Friday, May 8, 2009

Admitting the Problem, Slats, is the First Step to Recovery

Glen Sather, like most guys who make their way up to General Manager, is a proud man. Sather built a multiple Stanley Cup winner in Edmonton back in the 1980s (a long time ago). Then Slats (his nick name as a player in the 1960s – a long long time ago) was hired and compensated pretty well to try to do the same thing for our New York Rangers.

And he hasn't bombed out in New York. He returned the Rangers to four years of Playoff Hockey after those horrific years of not qualifying. Four straight playoff years – and two trips to the Semi Finals - is not easy – and we appreciate it.
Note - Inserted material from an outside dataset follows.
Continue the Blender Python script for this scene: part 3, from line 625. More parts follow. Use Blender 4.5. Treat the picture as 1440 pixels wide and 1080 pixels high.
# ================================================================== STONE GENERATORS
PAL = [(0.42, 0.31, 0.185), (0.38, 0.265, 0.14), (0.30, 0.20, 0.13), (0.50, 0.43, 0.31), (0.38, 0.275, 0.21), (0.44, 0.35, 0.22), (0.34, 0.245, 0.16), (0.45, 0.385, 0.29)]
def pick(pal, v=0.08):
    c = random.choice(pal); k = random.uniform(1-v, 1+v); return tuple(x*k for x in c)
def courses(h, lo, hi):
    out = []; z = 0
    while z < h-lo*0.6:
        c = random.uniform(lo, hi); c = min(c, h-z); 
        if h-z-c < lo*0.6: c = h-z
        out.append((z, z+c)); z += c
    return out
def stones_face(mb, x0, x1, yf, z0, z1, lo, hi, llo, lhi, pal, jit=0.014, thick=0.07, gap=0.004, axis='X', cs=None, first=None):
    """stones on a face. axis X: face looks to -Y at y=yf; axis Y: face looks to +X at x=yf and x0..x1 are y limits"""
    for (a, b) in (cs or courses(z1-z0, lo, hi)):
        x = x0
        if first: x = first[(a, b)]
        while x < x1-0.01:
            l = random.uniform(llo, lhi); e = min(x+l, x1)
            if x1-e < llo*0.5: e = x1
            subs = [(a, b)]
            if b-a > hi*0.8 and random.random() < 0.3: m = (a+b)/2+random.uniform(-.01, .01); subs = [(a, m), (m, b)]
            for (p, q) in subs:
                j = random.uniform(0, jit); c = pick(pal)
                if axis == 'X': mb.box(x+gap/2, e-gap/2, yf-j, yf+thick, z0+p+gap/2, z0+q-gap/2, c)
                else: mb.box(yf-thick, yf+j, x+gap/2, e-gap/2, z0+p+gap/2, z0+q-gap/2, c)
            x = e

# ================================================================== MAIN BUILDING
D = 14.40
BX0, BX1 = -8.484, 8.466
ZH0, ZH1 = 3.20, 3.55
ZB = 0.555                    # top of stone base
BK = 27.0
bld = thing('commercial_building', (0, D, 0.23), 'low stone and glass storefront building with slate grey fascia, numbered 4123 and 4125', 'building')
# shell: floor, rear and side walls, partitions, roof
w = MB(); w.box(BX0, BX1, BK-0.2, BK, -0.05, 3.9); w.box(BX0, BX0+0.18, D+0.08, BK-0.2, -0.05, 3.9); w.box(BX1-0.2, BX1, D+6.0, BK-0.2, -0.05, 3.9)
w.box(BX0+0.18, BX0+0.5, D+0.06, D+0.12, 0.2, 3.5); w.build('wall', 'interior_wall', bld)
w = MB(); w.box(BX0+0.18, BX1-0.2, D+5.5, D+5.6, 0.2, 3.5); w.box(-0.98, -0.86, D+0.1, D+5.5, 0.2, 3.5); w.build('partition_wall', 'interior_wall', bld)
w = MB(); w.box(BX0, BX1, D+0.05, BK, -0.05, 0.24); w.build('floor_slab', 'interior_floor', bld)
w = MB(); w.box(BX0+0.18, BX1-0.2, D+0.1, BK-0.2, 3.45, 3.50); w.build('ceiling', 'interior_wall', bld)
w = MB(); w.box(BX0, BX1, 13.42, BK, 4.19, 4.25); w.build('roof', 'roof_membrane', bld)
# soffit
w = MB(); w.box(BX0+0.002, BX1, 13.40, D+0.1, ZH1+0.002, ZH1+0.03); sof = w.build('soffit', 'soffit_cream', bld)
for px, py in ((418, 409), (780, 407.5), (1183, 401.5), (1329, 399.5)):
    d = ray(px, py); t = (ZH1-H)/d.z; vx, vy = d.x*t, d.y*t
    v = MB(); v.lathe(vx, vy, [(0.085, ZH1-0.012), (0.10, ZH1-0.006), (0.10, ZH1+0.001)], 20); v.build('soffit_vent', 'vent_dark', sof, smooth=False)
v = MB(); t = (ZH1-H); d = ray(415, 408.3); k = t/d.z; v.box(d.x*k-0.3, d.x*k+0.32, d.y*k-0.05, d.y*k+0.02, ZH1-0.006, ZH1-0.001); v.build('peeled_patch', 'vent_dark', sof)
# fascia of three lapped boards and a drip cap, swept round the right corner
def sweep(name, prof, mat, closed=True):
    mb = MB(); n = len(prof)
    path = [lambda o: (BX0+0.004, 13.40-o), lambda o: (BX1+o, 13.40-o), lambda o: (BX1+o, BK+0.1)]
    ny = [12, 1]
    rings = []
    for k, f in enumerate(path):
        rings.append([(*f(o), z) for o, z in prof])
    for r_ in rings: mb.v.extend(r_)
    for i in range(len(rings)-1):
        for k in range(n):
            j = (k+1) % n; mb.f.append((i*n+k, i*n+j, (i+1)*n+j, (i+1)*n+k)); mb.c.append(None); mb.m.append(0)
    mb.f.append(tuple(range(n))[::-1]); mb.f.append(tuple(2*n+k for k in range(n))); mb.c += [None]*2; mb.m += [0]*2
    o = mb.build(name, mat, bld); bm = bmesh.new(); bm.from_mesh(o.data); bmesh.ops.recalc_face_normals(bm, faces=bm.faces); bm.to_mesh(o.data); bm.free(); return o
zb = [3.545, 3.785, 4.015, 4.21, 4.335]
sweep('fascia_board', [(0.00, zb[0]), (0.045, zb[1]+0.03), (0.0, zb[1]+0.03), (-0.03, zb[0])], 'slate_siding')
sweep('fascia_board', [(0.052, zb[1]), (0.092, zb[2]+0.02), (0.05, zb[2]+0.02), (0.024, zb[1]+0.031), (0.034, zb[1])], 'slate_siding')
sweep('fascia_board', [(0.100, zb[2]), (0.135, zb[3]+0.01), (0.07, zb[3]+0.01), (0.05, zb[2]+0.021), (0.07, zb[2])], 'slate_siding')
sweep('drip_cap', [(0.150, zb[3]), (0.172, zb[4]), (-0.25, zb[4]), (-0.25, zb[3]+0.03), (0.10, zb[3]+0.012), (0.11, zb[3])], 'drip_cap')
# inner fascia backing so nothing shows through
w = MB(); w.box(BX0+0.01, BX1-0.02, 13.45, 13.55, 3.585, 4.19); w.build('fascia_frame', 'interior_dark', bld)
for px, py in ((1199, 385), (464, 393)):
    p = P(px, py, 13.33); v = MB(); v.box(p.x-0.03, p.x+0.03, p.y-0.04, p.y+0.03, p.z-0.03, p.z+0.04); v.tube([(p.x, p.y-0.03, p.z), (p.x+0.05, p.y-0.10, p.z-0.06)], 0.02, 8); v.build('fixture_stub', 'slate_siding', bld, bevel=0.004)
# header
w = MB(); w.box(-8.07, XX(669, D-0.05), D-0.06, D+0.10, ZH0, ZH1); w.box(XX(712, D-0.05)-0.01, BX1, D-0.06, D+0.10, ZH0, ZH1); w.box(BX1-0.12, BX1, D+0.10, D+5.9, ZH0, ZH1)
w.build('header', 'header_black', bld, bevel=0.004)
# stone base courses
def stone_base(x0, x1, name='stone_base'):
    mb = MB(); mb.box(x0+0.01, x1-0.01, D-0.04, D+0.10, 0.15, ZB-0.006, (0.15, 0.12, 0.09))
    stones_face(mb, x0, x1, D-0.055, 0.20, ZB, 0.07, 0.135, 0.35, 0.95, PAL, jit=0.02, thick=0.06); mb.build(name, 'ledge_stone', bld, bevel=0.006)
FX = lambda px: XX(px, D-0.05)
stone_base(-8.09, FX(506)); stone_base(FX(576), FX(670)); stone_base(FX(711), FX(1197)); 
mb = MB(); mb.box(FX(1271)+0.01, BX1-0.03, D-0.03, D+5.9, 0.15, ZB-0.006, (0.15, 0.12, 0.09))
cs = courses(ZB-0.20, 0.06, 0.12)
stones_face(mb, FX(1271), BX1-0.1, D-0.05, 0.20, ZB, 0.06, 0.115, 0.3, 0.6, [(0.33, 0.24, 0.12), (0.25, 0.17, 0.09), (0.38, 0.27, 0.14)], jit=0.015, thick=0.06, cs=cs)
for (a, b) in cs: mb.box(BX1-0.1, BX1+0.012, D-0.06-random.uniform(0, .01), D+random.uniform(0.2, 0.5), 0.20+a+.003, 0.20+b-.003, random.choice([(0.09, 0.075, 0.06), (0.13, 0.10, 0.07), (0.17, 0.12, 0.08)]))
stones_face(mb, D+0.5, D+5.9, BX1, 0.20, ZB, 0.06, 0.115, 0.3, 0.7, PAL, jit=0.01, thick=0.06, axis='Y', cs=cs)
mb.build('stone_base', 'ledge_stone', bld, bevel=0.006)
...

And he's put some quality players on his team. Certainly Henrik Lundqvist is a special talent - certainly a good enough netminder to win it all - but not - as we saw this year - all by himself. And many of our younger players drafted on Staher's watch (Callahan for one) show a lot of promise and potential upside.

But Sather has also been guilty of apparently trying to make good players into great ones by paying them like superstars. That's what we call a classic "reach" - and our roster is full of examples of Glen’ over-reaching. We talked about Redden (maybe the worst hockey contract ever). Rozival also fits into that category. Gomez, I think, has been overpaid too. And as much as we like Drury - he's also making a lot of money for a lot of years. And this isn't the Yankees, where there is no meaningful salary cap. The Rangers have a hard cap – a cap that may even shrink this year - and a set of fat contracts that are killing us. And how, exactly, do you spend all that money and not bring in one sharpshooter - not one guy who strikes some fear across the ice when he gets the puck. (I know we have a few defensemen who strike fear into OUR HEARTS when they handle the puck – but that’s not the same thing.)

This is an important off-season. There are hard choices to be made. But can Sather make those tough choices? Because in any journey of self awareness and self improvement, the first stage of recovery is to admit the problem.

Sather is, as we said, a proud man. Can he step up now and admit he's made some mistakes? And not just goofs – he’s made some catastrophic, all-time, historic blunders? Because if Slats can't - or won't - then he can't get busy trying to fix them.

For Sather to succeed here – for himself – for us – and for the Rangers - he needs to forget his pride - admit his errors – roll up his sleeves - and start fixing this hockey club.

And he’d better get started now. Because the clock is ticking – on Hank’s productive years, on our own free agents, and on available talent around the league.